Análisis
Lijo: ser y parecer
Los jueces “son” la justicia y la representan en cada una de sus acciones. Deben ser y parecer. En el caso del juez Ariel Lijo, todo indica que esto no ocurre.
El revuelo político y mediático alrededor de la posible nominación del controvertido juez federal Ariel Lijo para la Corte Suprema de Justicia sigue generando controversias. Uno de los principales argumentos en contra de su postulación es que contradice el discurso del gobierno nacional, que se ha comprometido a luchar contra los privilegios de la casta política. Se critica que promover a Lijo para el máximo cargo judicial parece ir en contra de ese compromiso, ya que él parece encarnar las características negativas de esa misma casta que el gobierno dice combatir.

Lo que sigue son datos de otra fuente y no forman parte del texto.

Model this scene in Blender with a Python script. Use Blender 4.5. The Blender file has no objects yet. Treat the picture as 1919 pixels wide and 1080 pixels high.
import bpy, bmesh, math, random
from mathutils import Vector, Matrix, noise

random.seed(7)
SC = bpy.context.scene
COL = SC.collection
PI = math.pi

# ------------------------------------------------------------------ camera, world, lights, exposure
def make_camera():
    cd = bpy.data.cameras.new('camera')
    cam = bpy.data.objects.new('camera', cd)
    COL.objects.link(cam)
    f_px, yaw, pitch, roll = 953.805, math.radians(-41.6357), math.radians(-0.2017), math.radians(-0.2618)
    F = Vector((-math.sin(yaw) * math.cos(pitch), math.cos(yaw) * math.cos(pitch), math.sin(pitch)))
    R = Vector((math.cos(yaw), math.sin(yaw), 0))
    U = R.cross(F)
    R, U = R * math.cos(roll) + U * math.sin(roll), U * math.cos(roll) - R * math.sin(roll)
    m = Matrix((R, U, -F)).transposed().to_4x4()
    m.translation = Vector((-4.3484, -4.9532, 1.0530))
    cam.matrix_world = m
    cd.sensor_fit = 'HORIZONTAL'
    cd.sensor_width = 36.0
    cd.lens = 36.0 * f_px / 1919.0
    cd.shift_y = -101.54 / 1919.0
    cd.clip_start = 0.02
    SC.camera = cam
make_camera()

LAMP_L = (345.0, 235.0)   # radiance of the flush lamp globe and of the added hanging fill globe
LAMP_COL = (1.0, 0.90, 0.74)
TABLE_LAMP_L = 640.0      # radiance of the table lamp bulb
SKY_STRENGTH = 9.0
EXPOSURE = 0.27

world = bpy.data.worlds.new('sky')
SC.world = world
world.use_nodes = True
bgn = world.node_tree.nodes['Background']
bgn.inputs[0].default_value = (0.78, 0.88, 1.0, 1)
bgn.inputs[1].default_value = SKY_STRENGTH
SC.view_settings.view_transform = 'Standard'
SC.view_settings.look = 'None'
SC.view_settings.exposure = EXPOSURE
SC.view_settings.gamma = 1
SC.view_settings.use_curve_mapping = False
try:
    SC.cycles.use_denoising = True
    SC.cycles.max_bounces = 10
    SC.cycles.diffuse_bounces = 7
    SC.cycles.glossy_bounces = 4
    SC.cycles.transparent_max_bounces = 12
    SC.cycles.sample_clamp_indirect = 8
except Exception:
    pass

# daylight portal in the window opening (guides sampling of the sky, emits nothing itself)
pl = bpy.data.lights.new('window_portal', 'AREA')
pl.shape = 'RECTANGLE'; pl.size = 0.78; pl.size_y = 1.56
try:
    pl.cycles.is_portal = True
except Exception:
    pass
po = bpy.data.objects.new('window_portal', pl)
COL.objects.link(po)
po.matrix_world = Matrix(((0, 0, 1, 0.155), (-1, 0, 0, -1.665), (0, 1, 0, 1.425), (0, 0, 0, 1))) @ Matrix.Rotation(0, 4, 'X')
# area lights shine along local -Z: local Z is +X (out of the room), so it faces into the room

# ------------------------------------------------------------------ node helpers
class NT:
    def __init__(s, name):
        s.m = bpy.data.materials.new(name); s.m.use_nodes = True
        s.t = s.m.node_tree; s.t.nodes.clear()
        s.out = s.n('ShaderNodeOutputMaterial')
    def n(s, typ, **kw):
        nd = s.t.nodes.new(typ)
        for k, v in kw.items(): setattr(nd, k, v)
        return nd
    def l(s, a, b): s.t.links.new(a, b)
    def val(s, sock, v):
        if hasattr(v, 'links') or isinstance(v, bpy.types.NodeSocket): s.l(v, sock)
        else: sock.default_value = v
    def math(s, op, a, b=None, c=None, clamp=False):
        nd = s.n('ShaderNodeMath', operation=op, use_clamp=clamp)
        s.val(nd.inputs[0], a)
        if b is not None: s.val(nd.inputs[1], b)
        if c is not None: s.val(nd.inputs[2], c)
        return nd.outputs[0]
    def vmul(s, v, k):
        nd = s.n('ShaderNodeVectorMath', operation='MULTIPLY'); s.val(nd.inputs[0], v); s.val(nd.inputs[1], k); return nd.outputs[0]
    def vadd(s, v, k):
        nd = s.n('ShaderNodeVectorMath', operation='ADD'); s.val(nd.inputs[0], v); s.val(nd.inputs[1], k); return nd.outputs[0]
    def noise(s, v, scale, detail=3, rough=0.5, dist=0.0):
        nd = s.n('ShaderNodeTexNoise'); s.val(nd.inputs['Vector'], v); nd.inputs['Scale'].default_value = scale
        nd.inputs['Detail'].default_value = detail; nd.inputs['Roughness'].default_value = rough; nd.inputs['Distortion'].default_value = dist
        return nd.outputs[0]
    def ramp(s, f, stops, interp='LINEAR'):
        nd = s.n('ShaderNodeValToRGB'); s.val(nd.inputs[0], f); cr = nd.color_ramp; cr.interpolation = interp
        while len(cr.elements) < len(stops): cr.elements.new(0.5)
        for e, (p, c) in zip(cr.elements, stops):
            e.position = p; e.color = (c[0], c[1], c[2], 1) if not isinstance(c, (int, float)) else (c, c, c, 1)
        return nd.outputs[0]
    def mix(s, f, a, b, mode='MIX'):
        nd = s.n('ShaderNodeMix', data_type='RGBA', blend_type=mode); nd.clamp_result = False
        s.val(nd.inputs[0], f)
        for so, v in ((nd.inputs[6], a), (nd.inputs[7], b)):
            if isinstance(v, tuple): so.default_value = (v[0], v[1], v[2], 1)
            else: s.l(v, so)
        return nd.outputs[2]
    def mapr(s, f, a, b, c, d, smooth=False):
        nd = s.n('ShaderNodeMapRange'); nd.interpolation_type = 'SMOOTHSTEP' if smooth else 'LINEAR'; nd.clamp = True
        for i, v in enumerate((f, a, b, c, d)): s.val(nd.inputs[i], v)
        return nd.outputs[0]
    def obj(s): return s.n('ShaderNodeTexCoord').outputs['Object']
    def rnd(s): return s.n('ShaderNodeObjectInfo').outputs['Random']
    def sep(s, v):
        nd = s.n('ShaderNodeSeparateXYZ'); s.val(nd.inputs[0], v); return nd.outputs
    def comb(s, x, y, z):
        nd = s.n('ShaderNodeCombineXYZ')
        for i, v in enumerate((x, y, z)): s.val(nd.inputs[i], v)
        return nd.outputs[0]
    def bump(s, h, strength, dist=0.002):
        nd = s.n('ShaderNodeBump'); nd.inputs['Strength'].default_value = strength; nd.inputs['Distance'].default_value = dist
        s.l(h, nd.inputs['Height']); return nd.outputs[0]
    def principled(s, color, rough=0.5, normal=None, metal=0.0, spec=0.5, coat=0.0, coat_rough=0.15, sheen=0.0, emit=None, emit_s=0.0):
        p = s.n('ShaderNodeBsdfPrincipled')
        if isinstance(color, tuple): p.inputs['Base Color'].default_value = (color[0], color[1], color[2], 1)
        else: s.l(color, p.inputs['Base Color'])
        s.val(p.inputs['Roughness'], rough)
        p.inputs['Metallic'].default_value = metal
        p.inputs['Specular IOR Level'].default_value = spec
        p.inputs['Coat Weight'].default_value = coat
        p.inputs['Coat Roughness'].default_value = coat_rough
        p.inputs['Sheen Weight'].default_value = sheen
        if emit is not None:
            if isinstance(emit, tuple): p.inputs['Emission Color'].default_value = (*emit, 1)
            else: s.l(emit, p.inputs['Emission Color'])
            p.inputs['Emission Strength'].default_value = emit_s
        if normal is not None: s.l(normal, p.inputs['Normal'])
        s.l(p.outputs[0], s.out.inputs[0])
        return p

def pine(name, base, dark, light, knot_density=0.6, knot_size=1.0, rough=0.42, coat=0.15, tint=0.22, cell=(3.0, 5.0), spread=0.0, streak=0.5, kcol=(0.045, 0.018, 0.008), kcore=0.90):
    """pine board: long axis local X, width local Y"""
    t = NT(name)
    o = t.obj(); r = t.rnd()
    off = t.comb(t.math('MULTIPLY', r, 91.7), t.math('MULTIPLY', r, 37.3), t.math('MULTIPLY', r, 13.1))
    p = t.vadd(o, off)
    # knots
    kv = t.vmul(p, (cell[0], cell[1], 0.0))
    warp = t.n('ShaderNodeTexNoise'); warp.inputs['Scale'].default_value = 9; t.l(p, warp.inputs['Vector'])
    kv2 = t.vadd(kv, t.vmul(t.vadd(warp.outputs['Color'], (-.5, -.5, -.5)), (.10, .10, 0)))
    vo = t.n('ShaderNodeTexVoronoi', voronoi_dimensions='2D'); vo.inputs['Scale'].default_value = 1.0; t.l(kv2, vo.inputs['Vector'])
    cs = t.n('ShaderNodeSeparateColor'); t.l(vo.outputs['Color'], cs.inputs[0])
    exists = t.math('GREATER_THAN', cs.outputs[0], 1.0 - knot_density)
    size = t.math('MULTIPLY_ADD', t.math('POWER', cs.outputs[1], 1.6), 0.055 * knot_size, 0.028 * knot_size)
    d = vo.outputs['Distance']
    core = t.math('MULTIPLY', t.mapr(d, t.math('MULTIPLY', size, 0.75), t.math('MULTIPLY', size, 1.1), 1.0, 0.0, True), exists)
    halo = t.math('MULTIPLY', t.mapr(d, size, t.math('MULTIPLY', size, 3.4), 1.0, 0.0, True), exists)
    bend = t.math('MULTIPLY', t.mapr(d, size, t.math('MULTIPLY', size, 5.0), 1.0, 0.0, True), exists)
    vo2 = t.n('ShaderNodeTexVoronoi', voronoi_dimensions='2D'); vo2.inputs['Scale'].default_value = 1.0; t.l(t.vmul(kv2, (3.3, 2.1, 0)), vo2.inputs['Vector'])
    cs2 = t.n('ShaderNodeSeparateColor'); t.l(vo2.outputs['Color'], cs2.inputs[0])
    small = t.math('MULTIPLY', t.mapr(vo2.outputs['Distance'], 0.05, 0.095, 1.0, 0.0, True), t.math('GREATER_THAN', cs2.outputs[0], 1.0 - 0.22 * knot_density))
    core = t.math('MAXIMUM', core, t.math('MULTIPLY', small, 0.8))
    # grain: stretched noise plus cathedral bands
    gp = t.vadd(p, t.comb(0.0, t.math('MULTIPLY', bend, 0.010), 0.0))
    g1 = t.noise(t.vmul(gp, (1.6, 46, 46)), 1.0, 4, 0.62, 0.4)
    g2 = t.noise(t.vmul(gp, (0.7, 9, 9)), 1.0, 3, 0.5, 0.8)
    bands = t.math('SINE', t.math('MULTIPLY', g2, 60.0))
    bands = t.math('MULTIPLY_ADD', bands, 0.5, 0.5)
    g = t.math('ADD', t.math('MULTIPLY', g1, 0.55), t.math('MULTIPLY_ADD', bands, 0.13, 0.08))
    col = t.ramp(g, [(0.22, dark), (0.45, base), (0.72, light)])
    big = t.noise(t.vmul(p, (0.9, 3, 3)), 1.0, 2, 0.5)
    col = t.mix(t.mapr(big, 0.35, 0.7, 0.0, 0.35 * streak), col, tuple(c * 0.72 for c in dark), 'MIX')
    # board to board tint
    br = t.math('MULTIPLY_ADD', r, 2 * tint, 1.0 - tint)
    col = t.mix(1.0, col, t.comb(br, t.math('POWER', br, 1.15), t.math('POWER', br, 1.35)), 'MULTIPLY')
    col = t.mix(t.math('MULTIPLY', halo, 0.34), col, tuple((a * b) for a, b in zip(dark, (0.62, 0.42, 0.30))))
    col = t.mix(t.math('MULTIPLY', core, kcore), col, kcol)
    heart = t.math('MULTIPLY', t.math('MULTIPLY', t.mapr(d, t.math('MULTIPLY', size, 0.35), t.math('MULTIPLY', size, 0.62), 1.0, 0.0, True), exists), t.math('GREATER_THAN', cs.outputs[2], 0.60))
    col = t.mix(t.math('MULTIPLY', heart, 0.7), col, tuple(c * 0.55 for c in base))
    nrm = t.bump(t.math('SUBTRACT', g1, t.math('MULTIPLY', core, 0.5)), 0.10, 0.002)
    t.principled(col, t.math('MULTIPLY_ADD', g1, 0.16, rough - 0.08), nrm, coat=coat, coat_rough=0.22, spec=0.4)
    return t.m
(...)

Llama la atención la falta de explicaciones sólidas respecto de cuáles son los motivos para que este magistrado acceda al máximo tribunal del país. Más aún, sorprende que las autoridades nacionales estén dispuestas a pagar los costos de su designación. Esto hace suponer que existen razones veladas que deben seguir disimulándose a pesar del ruido que ya ha adquirido ribetes de escándalo político, aunque una amplia porción de la ciudadanía –preocupada por asuntos más urgentes- es convidada de piedra en un asunto que puede tener implicancias severas para las instituciones del país.
En verdad, el funcionamiento de la Justicia es una de las asignaturas pendientes de la transición democrática. Para la gran mayoría de los argentinos es poco o nada confiable, más allá del esfuerzo de muchos jueces, fiscales y funcionarios para revertir esa imagen negativa. En el fondo de los cuestionamientos yacen argumentos vinculados con la moral y la ética. Así, las críticas a determinados jueces o tribunales se vinculan con posibles –en ocasiones muy visibles- falencias en categorías tales como la imparcialidad, la capacidad, la idoneidad, la eficiencia y la honestidad.
Sus críticos afirman que el juez federal propuesto para la Corte Suprema encarna todos y cada uno de estos cuestionamientos. Rompe con la idea de que la conducta pública y privada de un magistrado debe ser intachable, pues de ella depende la valoración que se hace del sistema judicial en su conjunto. El juez debe ser y parecer. Debe tener todas las cualidades que se estiman imprescindibles para que pueda llevar adelante su función y, a través de ellas, otorgar certidumbre para generar confianza en los ciudadanos. Si esto no se produce, se altera la estabilidad y se pone en duda la legitimidad del sistema.
En un artículo reciente, el abogado Juan Martín Nogueira, auxiliar fiscal de la Unidad de Derechos Humanos de La Plata, escribió que la raíz del problema se presenta como “una cuestión ética que indaga sobre aquellas conductas que el juez tendría que evitar —por resultar inapropiadas en razón de la calidad de la función que ejerce y por los efectos nocivos que produce en el sistema—, como así también aquellas conductas que el juez debería realizar a fin de construir un vínculo de confianza con la sociedad”.
Prácticamente nada de lo anterior quedó evidenciado en la larguísima presentación del juez Lijo en el Senado de la Nación. Las crónicas periodísticas son elocuentes testimonios de la falta de definiciones y de las debilidades argumentativas que interpuso el magistrado en defensa de su actuación. Los jueces “son” la justicia y la representan en cada una de sus acciones. Deben ser y parecer. En el caso del juez Lijo, todo indica que esto no ocurre.